La concessione in godimento, mediante contratto di locazione, di terreni demaniali soggetti ad uso civico è subordinata alla condizione che la destinazione concreta impressa al bene sia conforme all’esercizio dell’uso civico o, se diversa, che la stessa sia comunque temporanea e tale da non determinare l’alterazione della qualità originaria del bene.
Nella vicenda in esame, il giudice di primo grado aveva dichiarato la risoluzione del contratto di locazione stipulato dall’amministrazione dei beni demaniali in un comune, in qualità di locatore, e da un cittadino, in qualità di conduttore, per grave inadempimento di quest’ultimo, che veniva dunque contestualmente condannato al rilascio dell’immobile oltre che al pagamento dei canoni maturati e maturandi fino all’effettivo rilascio.
Quest’ultimo aveva poi proposto appello, chiedendo, tra l’altro, che fosse dichiarata la nullità del contratto di locazione, poiché relativo a bene gravato da uso civico.
Anche la Corte d’Appello aveva però respinto la sua posizione, ritenendo che fosse del tutto legittimo il trasferimento a privati del godimento dei beni di uso civico mediante atti di concessione amministrativa oppure contratti di locazione in base al rilievo che in tali ipotesi la durata del rapporto è predeterminata e non si registrano riflessi negativi sul carattere originario dei beni gravati da uso civico.
A conclusioni opposte è giunta invece la Corte di Cassazione, che, nell’accogliere il ricorso del cittadino, ha innanzitutto ricordato che sono state già ritenute legittime, tra le destinazioni atipiche, quelle conseguenti al trasferimento a privati del godimento dei beni di uso civico mediante atti di concessione amministrativa o contratti d’affitto in base al rilievo che in tali ipotesi si abbia predeterminazione della durata del rapporto e, almeno normalmente, l’assenza di riflessi negativi sul carattere originario dei suoli.

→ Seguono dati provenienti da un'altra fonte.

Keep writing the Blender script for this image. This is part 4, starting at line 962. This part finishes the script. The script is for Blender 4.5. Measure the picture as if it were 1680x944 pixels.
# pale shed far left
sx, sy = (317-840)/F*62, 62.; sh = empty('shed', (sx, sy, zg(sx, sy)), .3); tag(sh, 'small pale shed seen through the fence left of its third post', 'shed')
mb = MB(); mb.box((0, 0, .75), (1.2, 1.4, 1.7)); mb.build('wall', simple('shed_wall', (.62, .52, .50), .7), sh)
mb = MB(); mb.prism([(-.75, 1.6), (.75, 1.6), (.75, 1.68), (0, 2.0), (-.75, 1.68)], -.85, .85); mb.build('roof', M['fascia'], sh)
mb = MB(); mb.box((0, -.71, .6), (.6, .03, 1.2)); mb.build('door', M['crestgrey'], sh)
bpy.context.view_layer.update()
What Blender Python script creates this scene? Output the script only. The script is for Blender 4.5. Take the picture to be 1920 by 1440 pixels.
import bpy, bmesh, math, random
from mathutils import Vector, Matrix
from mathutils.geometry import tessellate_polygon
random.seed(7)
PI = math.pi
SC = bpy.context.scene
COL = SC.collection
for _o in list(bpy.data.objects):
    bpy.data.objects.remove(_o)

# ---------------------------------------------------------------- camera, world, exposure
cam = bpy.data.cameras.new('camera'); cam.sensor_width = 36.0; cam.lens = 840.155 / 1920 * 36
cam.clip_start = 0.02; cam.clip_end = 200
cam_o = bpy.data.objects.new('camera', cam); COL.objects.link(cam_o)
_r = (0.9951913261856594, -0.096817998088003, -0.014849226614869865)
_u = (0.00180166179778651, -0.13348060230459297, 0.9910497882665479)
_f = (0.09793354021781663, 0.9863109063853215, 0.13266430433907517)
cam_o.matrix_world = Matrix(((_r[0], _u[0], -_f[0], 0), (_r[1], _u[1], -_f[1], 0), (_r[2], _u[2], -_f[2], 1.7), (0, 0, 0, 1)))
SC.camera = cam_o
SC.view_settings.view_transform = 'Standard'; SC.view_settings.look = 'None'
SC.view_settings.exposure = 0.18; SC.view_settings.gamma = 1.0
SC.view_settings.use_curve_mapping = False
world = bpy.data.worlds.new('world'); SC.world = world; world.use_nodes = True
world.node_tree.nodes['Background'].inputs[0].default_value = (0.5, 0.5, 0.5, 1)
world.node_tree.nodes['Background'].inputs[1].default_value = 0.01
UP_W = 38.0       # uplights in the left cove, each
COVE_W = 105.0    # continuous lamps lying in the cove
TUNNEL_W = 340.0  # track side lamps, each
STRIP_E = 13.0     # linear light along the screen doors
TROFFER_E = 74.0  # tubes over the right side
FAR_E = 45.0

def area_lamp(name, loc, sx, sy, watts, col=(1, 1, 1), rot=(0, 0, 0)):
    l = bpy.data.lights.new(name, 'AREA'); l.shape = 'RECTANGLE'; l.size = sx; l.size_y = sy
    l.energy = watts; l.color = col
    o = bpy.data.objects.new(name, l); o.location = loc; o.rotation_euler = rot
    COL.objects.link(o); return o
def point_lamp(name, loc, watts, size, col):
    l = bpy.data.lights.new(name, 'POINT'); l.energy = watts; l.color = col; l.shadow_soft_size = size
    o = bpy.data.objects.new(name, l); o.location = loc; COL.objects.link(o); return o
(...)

Dunque, pur in assenza di autorizzazione concessa all’esito del previsto procedimento amministrativo, di ogni atto di concessione in godimento di beni di uso civico, la subordina al contrario al puntuale accertamento che: a) la destinazione concreta impressa al bene sia conforme all’esercizio dell’uso civico; b) ove invece sia diversa, la stessa sia comunque temporanea e tale da non determinare l’alterazione della qualità originaria di essi; limiti e presupposti, questi, chiaramente desumibili dalla L. n. 1766 del 1927 e segnatamente dall’art. 12, comma 2, a mente della quale i Comuni e le associazioni non potranno, senza l’autorizzazione del Ministero dell’economia nazionale, alienarli o mutarne la destinazione.
Essendo l’atto dispositivo a porsi quale eccezione alla regola che riserva esclusivamente alla comunità il godimento del bene, è evidente che ove non si abbia sufficiente contezza del rispetto di detti limiti l’atto dispositivo andrà considerato in contrasto con la previsione di legge.
La Corte ha dunque chiosato asserendo che la concessione in godimento, mediante contratto di locazione, di terreni demaniali soggetti ad uso civico è subordinata alla condizione che la destinazione concreta impressa al bene sia conforme all’esercizio dell’uso civico o, se diversa, che la stessa sia comunque temporanea e tale da non determinare l’alterazione della qualità originaria del bene. L’onere della prova della sussistenza di tali requisiti incombe sulla parte che intende far valere in giudizio diritti derivanti dal contratto. In mancanza il contratto deve ritenersi nullo per contrasto con norma imperativa.